BEGIN Supplied data
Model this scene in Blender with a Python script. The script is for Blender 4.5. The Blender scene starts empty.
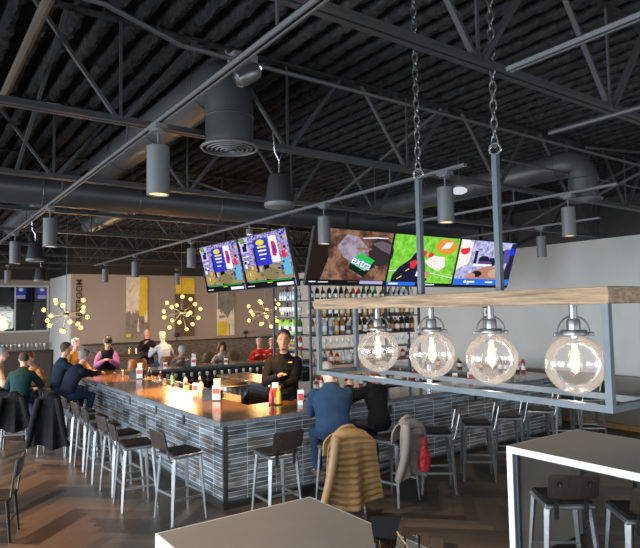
import bpy, math, random
from mathutils import Vector, Matrix, Euler
V = Vector
PI = math.pi
R = math.radians
rnd = random.Random(11)
scene = bpy.context.scene
COL = scene.collection

# ------------------------------------------------------------------ helpers
class MB:
    """collects geometry; build() links it as ONE mesh object"""
    def __init__(self):
        self.v = []; self.f = []; self.mi = []; self.sm = []
    def add(self, vs, fs, m=0, smooth=False):
        b = len(self.v)
        self.v += [V(p) for p in vs]
        for f in fs:
            self.f.append([b + i for i in f]); self.mi.append(m); self.sm.append(smooth)
        return self
    def box(self, c, s, rot=None, m=0, bev=0.0):
        x, y, z = s[0] / 2, s[1] / 2, s[2] / 2
        if bev > 0:
            b = min(bev, x * .95, y * .95, z * .95)
            rows = []
            for zz, k in ((-z, b), (-z + b, 0), (z - b, 0), (z, b)):
                xx, yy, q = x - k, y - k, b
                qq = q * .6
                rows.append([(-xx + qq, -yy, zz), (xx - qq, -yy, zz), (xx, -yy + qq, zz), (xx, yy - qq, zz),
                             (xx - qq, yy, zz), (-xx + qq, yy, zz), (-xx, yy - qq, zz), (-xx, -yy + qq, zz)])
            vs = [p for r in rows for p in r]; fs = [list(range(7, -1, -1)), list(range(24, 32))]
            for r in range(3):
                for i in range(8):
                    j = (i + 1) % 8
                    fs.append([r * 8 + i, r * 8 + j, r * 8 + 8 + j, r * 8 + 8 + i])
        else:
            vs = [(-x, -y, -z), (x, -y, -z), (x, y, -z), (-x, y, -z), (-x, -y, z), (x, -y, z), (x, y, z), (-x, y, z)]
            fs = [(3, 2, 1, 0), (4, 5, 6, 7), (0, 1, 5, 4), (1, 2, 6, 5), (2, 3, 7, 6), (3, 0, 4, 7)]
        M = Euler(rot).to_matrix() if rot is not None else Matrix.Identity(3)
        return self.add([M @ V(p) + V(c) for p in vs], fs, m)
    def b2(self, lo, hi, m=0, bev=0.0):
        lo, hi = V(lo), V(hi)
        return self.box((lo + hi) / 2, hi - lo, None, m, bev)
    def bar(self, p0, p1, w, h, m=0, up=(0, 0, 1), w1=None, h1=None):
        p0, p1 = V(p0), V(p1); d = (p1 - p0).normalized(); u = V(up)
        if abs(d.dot(u)) > .98: u = V((0, 1, 0)) if abs(d.y) < .9 else V((1, 0, 0))
        s = d.cross(u).normalized(); u = s.cross(d)
        w1 = w if w1 is None else w1; h1 = h if h1 is None else h1
        vs = []
        for p, a, b in ((p0, w / 2, h / 2), (p1, w1 / 2, h1 / 2)):
            vs += [p - s * a - u * b, p + s * a - u * b, p + s * a + u * b, p - s * a + u * b]
        return self.add(vs, [(0, 1, 2, 3)[::-1], (4, 5, 6, 7), (0, 1, 5, 4), (1, 2, 6, 5), (2, 3, 7, 6), (3, 0, 4, 7)][0:6], m)
    def loft(self, rings, m=0, smooth=True, caps=True):
        n = len(rings[0]); vs = [p for r in rings for p in r]; fs = []
        for k in range(len(rings) - 1):
            for i in range(n):
                j = (i + 1) % n
                fs.append([k * n + i, k * n + j, (k + 1) * n + j, (k + 1) * n + i])
        if caps:
            fs.append(list(range(n - 1, -1, -1))); fs.append([(len(rings) - 1) * n + i for i in range(n)])
        return self.add(vs, fs, m, smooth)
    def tube(self, pts, r, seg=8, m=0, smooth=True, caps=True):
        pts = [V(p) for p in pts]; n = len(pts); rings = []
        rs = r if isinstance(r, (list, tuple)) else [r] * n
        pu = None
        for i, p in enumerate(pts):
            if i == 0: d = pts[1] - p
            elif i == n - 1: d = p - pts[i - 1]
            else: d = (pts[i + 1] - p).normalized() + (p - pts[i - 1]).normalized()
            d.normalize()
            if pu is None:
                u = V((0, 0, 1)) if abs(d.z) < .9 else V((1, 0, 0))
            else: u = pu
            s = d.cross(u).normalized(); u = s.cross(d).normalized(); pu = u
            rings.append([p + (s * math.cos(a) + u * math.sin(a)) * rs[i] for a in [2 * PI * k / seg for k in range(seg)]])
        return self.loft(rings, m, smooth, caps)
    def cyl(self, p0, p1, r0, r1=None, seg=16, m=0, smooth=True, caps=True):
        return self.tube([p0, p1], [r0, r0 if r1 is None else r1], seg, m, smooth, caps)
    def lathe(self, prof, c=(0, 0, 0), seg=16, m=0, smooth=True, caps=True):
        c = V(c)
        rings = [[c + V((max(r, 1e-4) * math.cos(2 * PI * k / seg), max(r, 1e-4) * math.sin(2 * PI * k / seg), z)) for k in range(seg)] for r, z in prof]
        return self.loft(rings, m, smooth, caps)
    def ell(self, c, r, seg=12, rg=8, m=0, rot=None):
        if not isinstance(r, (tuple, list)): r = (r, r, r)
        M = Euler(rot).to_matrix() if rot is not None else Matrix.Identity(3); c = V(c); rings = []
        for i in range(rg + 1):
            t = -PI / 2 + PI * i / rg; q = max(math.cos(t), 1e-3)
            rings.append([c + M @ V((r[0] * q * math.cos(2 * PI * k / seg), r[1] * q * math.sin(2 * PI * k / seg), r[2] * math.sin(t))) for k in range(seg)])
        return self.loft(rings, m, True, True)
    def torus(self, c, R0, r, axis=(0, 0, 1), seg=20, rs=6, m=0, a0=0, a1=2 * PI, sx=1.0):
        q = V((0, 0, 1)).rotation_difference(V(axis)); c = V(c)
        full = abs(a1 - a0 - 2 * PI) < 1e-6; k = seg if full else seg + 1; vs = []; fs = []
        for i in range(k):
            a = a0 + (a1 - a0) * i / seg
            for j in range(rs):
                b = 2 * PI * j / rs; rr = R0 + r * math.cos(b)
                vs.append(c + q @ V((rr * math.cos(a) * sx, rr * math.sin(a), r * math.sin(b))))
        for i in range(k if full else k - 1):
            for j in range(rs):
                i2 = (i + 1) % k; j2 = (j + 1) % rs
                fs.append([i * rs + j, i2 * rs + j, i2 * rs + j2, i * rs + j2])
        return self.add(vs, fs, m, True)
    def prism(self, poly, y0, y1, ax='y', m=0):
        n = len(poly)
        def P(a, b, t): return {'y': (a, t, b), 'x': (t, a, b), 'z': (a, b, t)}[ax]
        vs = [P(a, b, y0) for a, b in poly] + [P(a, b, y1) for a, b in poly]
        fs = [list(range(n)), list(range(2 * n - 1, n - 1, -1))] + [[i, n + i, n + (i + 1) % n, (i + 1) % n] for i in range(n)]
        return self.add(vs, fs, m)
    def build(self, name, mats, parent=None, loc=None, rot=None):
        me = bpy.data.meshes.new(name)
        me.from_pydata([tuple(p) for p in self.v], [], self.f)
        for mm in (mats if isinstance(mats, (list, tuple)) else [mats]): me.materials.append(mm)
        me.polygons.foreach_set('material_index', self.mi); me.polygons.foreach_set('use_smooth', self.sm)
        import bmesh
        bm = bmesh.new(); bm.from_mesh(me); bmesh.ops.recalc_face_normals(bm, faces=bm.faces); bm.to_mesh(me); bm.free()
        me.update()
        if any(self.sm): me.set_sharp_from_angle(angle=R(38))
        o = bpy.data.objects.new(name, me); COL.objects.link(o)
        if parent is not None: o.parent = parent
        if loc is not None: o.location = loc
        if rot is not None: o.rotation_euler = rot
        return o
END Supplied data
Direction:
Omit the pictures, and quote the material above exactly as given.

Problem solution:
Model this scene in Blender with a Python script. The script is for Blender 4.5. The Blender scene starts empty.
import bpy, math, random
from mathutils import Vector, Matrix, Euler
V = Vector
PI = math.pi
R = math.radians
rnd = random.Random(11)
scene = bpy.context.scene
COL = scene.collection

# ------------------------------------------------------------------ helpers
class MB:
    """collects geometry; build() links it as ONE mesh object"""
    def __init__(self):
        self.v = []; self.f = []; self.mi = []; self.sm = []
    def add(self, vs, fs, m=0, smooth=False):
        b = len(self.v)
        self.v += [V(p) for p in vs]
        for f in fs:
            self.f.append([b + i for i in f]); self.mi.append(m); self.sm.append(smooth)
        return self
    def box(self, c, s, rot=None, m=0, bev=0.0):
        x, y, z = s[0] / 2, s[1] / 2, s[2] / 2
        if bev > 0:
            b = min(bev, x * .95, y * .95, z * .95)
            rows = []
            for zz, k in ((-z, b), (-z + b, 0), (z - b, 0), (z, b)):
                xx, yy, q = x - k, y - k, b
                qq = q * .6
                rows.append([(-xx + qq, -yy, zz), (xx - qq, -yy, zz), (xx, -yy + qq, zz), (xx, yy - qq, zz),
                             (xx - qq, yy, zz), (-xx + qq, yy, zz), (-xx, yy - qq, zz), (-xx, -yy + qq, zz)])
            vs = [p for r in rows for p in r]; fs = [list(range(7, -1, -1)), list(range(24, 32))]
            for r in range(3):
                for i in range(8):
                    j = (i + 1) % 8
                    fs.append([r * 8 + i, r * 8 + j, r * 8 + 8 + j, r * 8 + 8 + i])
        else:
            vs = [(-x, -y, -z), (x, -y, -z), (x, y, -z), (-x, y, -z), (-x, -y, z), (x, -y, z), (x, y, z), (-x, y, z)]
            fs = [(3, 2, 1, 0), (4, 5, 6, 7), (0, 1, 5, 4), (1, 2, 6, 5), (2, 3, 7, 6), (3, 0, 4, 7)]
        M = Euler(rot).to_matrix() if rot is not None else Matrix.Identity(3)
        return self.add([M @ V(p) + V(c) for p in vs], fs, m)
    def b2(self, lo, hi, m=0, bev=0.0):
        lo, hi = V(lo), V(hi)
        return self.box((lo + hi) / 2, hi - lo, None, m, bev)
    def bar(self, p0, p1, w, h, m=0, up=(0, 0, 1), w1=None, h1=None):
        p0, p1 = V(p0), V(p1); d = (p1 - p0).normalized(); u = V(up)
        if abs(d.dot(u)) > .98: u = V((0, 1, 0)) if abs(d.y) < .9 else V((1, 0, 0))
        s = d.cross(u).normalized(); u = s.cross(d)
        w1 = w if w1 is None else w1; h1 = h if h1 is None else h1
        vs = []
        for p, a, b in ((p0, w / 2, h / 2), (p1, w1 / 2, h1 / 2)):
            vs += [p - s * a - u * b, p + s * a - u * b, p + s * a + u * b, p - s * a + u * b]
        return self.add(vs, [(0, 1, 2, 3)[::-1], (4, 5, 6, 7), (0, 1, 5, 4), (1, 2, 6, 5), (2, 3, 7, 6), (3, 0, 4, 7)][0:6], m)
    def loft(self, rings, m=0, smooth=True, caps=True):
        n = len(rings[0]); vs = [p for r in rings for p in r]; fs = []
        for k in range(len(rings) - 1):
            for i in range(n):
                j = (i + 1) % n
                fs.append([k * n + i, k * n + j, (k + 1) * n + j, (k + 1) * n + i])
        if caps:
            fs.append(list(range(n - 1, -1, -1))); fs.append([(len(rings) - 1) * n + i for i in range(n)])
        return self.add(vs, fs, m, smooth)
    def tube(self, pts, r, seg=8, m=0, smooth=True, caps=True):
        pts = [V(p) for p in pts]; n = len(pts); rings = []
        rs = r if isinstance(r, (list, tuple)) else [r] * n
        pu = None
        for i, p in enumerate(pts):
            if i == 0: d = pts[1] - p
            elif i == n - 1: d = p - pts[i - 1]
            else: d = (pts[i + 1] - p).normalized() + (p - pts[i - 1]).normalized()
            d.normalize()
            if pu is None:
                u = V((0, 0, 1)) if abs(d.z) < .9 else V((1, 0, 0))
            else: u = pu
            s = d.cross(u).normalized(); u = s.cross(d).normalized(); pu = u
            rings.append([p + (s * math.cos(a) + u * math.sin(a)) * rs[i] for a in [2 * PI * k / seg for k in range(seg)]])
        return self.loft(rings, m, smooth, caps)
    def cyl(self, p0, p1, r0, r1=None, seg=16, m=0, smooth=True, caps=True):
        return self.tube([p0, p1], [r0, r0 if r1 is None else r1], seg, m, smooth, caps)
    def lathe(self, prof, c=(0, 0, 0), seg=16, m=0, smooth=True, caps=True):
        c = V(c)
        rings = [[c + V((max(r, 1e-4) * math.cos(2 * PI * k / seg), max(r, 1e-4) * math.sin(2 * PI * k / seg), z)) for k in range(seg)] for r, z in prof]
        return self.loft(rings, m, smooth, caps)
    def ell(self, c, r, seg=12, rg=8, m=0, rot=None):
        if not isinstance(r, (tuple, list)): r = (r, r, r)
        M = Euler(rot).to_matrix() if rot is not None else Matrix.Identity(3); c = V(c); rings = []
        for i in range(rg + 1):
            t = -PI / 2 + PI * i / rg; q = max(math.cos(t), 1e-3)
            rings.append([c + M @ V((r[0] * q * math.cos(2 * PI * k / seg), r[1] * q * math.sin(2 * PI * k / seg), r[2] * math.sin(t))) for k in range(seg)])
        return self.loft(rings, m, True, True)
    def torus(self, c, R0, r, axis=(0, 0, 1), seg=20, rs=6, m=0, a0=0, a1=2 * PI, sx=1.0):
        q = V((0, 0, 1)).rotation_difference(V(axis)); c = V(c)
        full = abs(a1 - a0 - 2 * PI) < 1e-6; k = seg if full else seg + 1; vs = []; fs = []
        for i in range(k):
            a = a0 + (a1 - a0) * i / seg
            for j in range(rs):
                b = 2 * PI * j / rs; rr = R0 + r * math.cos(b)
                vs.append(c + q @ V((rr * math.cos(a) * sx, rr * math.sin(a), r * math.sin(b))))
        for i in range(k if full else k - 1):
            for j in range(rs):
                i2 = (i + 1) % k; j2 = (j + 1) % rs
                fs.append([i * rs + j, i2 * rs + j, i2 * rs + j2, i * rs + j2])
        return self.add(vs, fs, m, True)
    def prism(self, poly, y0, y1, ax='y', m=0):
        n = len(poly)
        def P(a, b, t): return {'y': (a, t, b), 'x': (t, a, b), 'z': (a, b, t)}[ax]
        vs = [P(a, b, y0) for a, b in poly] + [P(a, b, y1) for a, b in poly]
        fs = [list(range(n)), list(range(2 * n - 1, n - 1, -1))] + [[i, n + i, n + (i + 1) % n, (i + 1) % n] for i in range(n)]
        return self.add(vs, fs, m)
    def build(self, name, mats, parent=None, loc=None, rot=None):
        me = bpy.data.meshes.new(name)
        me.from_pydata([tuple(p) for p in self.v], [], self.f)
        for mm in (mats if isinstance(mats, (list, tuple)) else [mats]): me.materials.append(mm)
        me.polygons.foreach_set('material_index', self.mi); me.polygons.foreach_set('use_smooth', self.sm)
        import bmesh
        bm = bmesh.new(); bm.from_mesh(me); bmesh.ops.recalc_face_normals(bm, faces=bm.faces); bm.to_mesh(me); bm.free()
        me.update()
        if any(self.sm): me.set_sharp_from_angle(angle=R(38))
        o = bpy.data.objects.new(name, me); COL.objects.link(o)
        if parent is not None: o.parent = parent
        if loc is not None: o.location = loc
        if rot is not None: o.rotation_euler = rot
        return o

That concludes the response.